### Task to complete
Reproduce exactly the opening lines of the listing, stopping after the line that contains "over the stairs')" and including it.

### Source data
--- begin ---

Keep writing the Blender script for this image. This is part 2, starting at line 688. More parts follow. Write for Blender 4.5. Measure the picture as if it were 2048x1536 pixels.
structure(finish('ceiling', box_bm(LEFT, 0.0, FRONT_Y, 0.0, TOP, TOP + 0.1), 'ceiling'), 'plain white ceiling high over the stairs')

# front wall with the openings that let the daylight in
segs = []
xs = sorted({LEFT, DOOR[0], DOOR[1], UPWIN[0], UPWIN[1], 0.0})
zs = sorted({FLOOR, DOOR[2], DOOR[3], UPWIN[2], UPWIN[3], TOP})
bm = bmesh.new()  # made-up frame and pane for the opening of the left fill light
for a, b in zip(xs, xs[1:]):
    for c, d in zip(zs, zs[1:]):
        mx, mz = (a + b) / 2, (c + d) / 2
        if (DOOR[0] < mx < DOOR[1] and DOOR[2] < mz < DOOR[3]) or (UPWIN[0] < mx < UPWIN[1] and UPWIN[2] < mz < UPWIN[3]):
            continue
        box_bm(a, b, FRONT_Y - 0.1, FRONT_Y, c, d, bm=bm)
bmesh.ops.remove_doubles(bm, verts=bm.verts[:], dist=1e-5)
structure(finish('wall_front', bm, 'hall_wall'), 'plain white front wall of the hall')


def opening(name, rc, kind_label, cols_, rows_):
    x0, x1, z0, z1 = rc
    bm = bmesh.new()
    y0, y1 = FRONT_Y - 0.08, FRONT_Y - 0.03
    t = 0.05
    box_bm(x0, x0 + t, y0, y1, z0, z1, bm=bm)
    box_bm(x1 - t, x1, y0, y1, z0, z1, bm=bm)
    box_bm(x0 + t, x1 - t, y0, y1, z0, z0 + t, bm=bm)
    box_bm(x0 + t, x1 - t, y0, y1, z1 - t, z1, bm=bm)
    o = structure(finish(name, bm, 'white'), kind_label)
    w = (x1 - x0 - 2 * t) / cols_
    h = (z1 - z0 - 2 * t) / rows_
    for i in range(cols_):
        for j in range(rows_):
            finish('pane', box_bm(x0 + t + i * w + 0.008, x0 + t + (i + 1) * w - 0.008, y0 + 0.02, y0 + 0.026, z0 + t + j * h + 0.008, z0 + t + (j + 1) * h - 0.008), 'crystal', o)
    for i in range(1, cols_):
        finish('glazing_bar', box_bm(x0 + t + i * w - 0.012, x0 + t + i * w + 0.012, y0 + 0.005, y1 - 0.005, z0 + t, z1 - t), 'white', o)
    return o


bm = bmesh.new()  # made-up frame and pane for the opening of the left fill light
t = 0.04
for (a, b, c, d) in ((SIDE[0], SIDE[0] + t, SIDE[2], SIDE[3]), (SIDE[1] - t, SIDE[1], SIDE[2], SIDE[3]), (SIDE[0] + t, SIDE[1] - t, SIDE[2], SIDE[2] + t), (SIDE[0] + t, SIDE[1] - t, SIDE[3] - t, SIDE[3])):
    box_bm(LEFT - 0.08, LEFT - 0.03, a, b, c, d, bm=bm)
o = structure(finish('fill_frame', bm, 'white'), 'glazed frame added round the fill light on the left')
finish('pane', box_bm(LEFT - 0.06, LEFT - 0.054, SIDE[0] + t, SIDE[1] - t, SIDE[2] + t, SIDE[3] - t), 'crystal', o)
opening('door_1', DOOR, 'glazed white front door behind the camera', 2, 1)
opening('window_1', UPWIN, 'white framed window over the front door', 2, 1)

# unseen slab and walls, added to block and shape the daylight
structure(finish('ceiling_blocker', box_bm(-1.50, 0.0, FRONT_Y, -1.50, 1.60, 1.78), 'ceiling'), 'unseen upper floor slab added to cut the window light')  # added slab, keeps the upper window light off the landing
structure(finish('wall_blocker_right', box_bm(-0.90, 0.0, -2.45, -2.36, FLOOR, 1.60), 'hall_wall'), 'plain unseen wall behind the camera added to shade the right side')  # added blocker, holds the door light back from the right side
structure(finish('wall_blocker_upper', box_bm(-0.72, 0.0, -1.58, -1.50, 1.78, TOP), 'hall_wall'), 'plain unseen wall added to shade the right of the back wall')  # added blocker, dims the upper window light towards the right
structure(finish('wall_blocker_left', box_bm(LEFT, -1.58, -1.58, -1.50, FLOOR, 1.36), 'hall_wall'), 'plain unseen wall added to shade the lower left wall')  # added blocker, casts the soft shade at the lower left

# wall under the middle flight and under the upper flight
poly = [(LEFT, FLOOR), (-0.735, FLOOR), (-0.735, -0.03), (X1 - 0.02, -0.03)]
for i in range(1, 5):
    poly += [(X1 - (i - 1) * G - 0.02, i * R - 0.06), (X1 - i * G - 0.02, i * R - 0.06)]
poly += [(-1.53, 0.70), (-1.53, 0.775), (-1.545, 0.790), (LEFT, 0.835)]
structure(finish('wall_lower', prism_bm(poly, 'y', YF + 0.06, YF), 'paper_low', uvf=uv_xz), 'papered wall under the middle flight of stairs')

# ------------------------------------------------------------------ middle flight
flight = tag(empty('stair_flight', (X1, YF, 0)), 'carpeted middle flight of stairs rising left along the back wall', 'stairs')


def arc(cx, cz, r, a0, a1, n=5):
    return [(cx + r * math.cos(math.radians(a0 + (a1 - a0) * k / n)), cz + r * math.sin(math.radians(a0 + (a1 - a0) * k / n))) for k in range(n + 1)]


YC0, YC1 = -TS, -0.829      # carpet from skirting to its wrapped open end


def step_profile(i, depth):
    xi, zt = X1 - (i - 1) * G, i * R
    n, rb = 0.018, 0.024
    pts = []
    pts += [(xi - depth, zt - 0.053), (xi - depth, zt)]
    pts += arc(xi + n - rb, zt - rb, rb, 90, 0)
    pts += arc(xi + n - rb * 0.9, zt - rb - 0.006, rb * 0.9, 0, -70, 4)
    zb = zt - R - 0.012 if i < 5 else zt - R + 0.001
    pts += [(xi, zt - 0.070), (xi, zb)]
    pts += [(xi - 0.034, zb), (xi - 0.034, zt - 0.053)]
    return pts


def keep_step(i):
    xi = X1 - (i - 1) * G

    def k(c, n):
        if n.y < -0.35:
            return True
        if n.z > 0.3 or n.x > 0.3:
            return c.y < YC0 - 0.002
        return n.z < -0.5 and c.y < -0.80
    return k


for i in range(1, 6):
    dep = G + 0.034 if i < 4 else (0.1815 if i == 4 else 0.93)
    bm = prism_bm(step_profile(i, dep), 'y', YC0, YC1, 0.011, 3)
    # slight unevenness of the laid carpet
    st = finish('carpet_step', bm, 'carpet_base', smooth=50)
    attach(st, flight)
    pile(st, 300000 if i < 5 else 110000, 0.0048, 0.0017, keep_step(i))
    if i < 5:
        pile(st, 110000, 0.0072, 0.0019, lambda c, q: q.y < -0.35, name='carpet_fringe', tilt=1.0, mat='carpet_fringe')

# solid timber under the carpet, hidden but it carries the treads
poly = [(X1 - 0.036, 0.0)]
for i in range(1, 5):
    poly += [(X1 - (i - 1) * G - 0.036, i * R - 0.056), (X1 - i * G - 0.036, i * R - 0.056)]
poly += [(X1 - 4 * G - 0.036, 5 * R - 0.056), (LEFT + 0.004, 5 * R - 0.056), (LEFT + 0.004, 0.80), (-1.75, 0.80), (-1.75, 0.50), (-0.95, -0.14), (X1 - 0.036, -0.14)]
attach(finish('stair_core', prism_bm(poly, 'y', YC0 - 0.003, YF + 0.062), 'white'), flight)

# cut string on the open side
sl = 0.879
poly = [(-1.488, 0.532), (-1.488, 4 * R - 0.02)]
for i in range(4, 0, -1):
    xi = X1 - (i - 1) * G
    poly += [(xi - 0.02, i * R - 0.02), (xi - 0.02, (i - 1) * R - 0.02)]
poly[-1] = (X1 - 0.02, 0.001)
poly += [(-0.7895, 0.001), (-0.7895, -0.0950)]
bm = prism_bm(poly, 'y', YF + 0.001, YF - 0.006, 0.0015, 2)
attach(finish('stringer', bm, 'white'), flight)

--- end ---

### Output of the task
Keep writing the Blender script for this image. This is part 2, starting at line 688. More parts follow. Write for Blender 4.5. Measure the picture as if it were 2048x1536 pixels.
structure(finish('ceiling', box_bm(LEFT, 0.0, FRONT_Y, 0.0, TOP, TOP + 0.1), 'ceiling'), 'plain white ceiling high over the stairs')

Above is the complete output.